Georges Manzana-Pissarro (by descent from the artist in 1904 and sold: Hôtel Drouot, Paris, June 25, 1906, lot 140)

Étienne Vautheret, Lyon (likely acquired after 1933 and before 1942)

René Pradeaud, Paris (acquired after 1946)

Knoedler & Co., New York (acquired from the above in March 1963)

Mr. & Mrs. Paul Mellon, Upperville, Virginia (acquired from the above on July 23, 1963)

Thence by descent 

Exhibited

Lyon, Palais Saint-Pierre, De l’Impressionnisme à nos jours, 1942, no. 740

Washington, D.C., National Gallery of Art, French Paintings from the Collection of Mr. and Mrs. Paul Mellon and Mrs. Mellon Bruce, Twenty-Fifth Anniversary Exhibition, 1941-1966, 1966, no. 30, illustrated in the catalogue

Literature

Ludovic-Rodo Pissarro & Lionello Venturi, Camille Pissarro, Son art – son oeuvre, Paris, 1939, vol. I, no. 621

Ralph E. Shikes & Paula Harper, Pissarro, His Life and Work, New York, 1980, n.n., illustrated p. 201

Joachim Pissarro & Claire Durand-Ruel Snollaerts, Pissarro, Critical Catalogue of Paintings, Paris, 2005, vol. II, no. 740, illustrated in color p. 492

Catalogue Note

The present work is one of the extraordinary compositions in which Pissarro turns his attention to his own family as a subject for his art. Jeanne dite Cocotte, et Ludovic Rodolphe Pissarro sur un tapis depicts the artist's daughter Jeanne-Marguerite (b. 1881), also known as Cocotte, and his son Ludovic-Rodolphe (b. 1878). Rodo and Cocotte were among the youngest of Pissarro’s eight children and were featured frequently in the artist's paintings. Later in life, Rodo would become an artist and publish the first edition of his father's catalogue raisonné in 1939.  

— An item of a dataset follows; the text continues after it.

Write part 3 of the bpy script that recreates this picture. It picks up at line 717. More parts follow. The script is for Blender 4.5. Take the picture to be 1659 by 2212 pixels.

Throughout his career Pissarro lovingly portrayed his children in numerous paintings and drawings, many of which remained in the family’s possession. The present work was inherited by Georges Henri Manzana Pissarro (b. 1871), the third eldest of Pissarro’s children. Georges learned to paint by his father’s side and later worked in the Impressionist & Post-Impressionist styles. Georges was also a designer of textiles, furniture and glassware. A gouache study for the present work entitled Étude pour les enfants de l'artiste also formed a part of the Mellon Collection, acquired by Mr. & Mrs. Paul Mellon in 1969.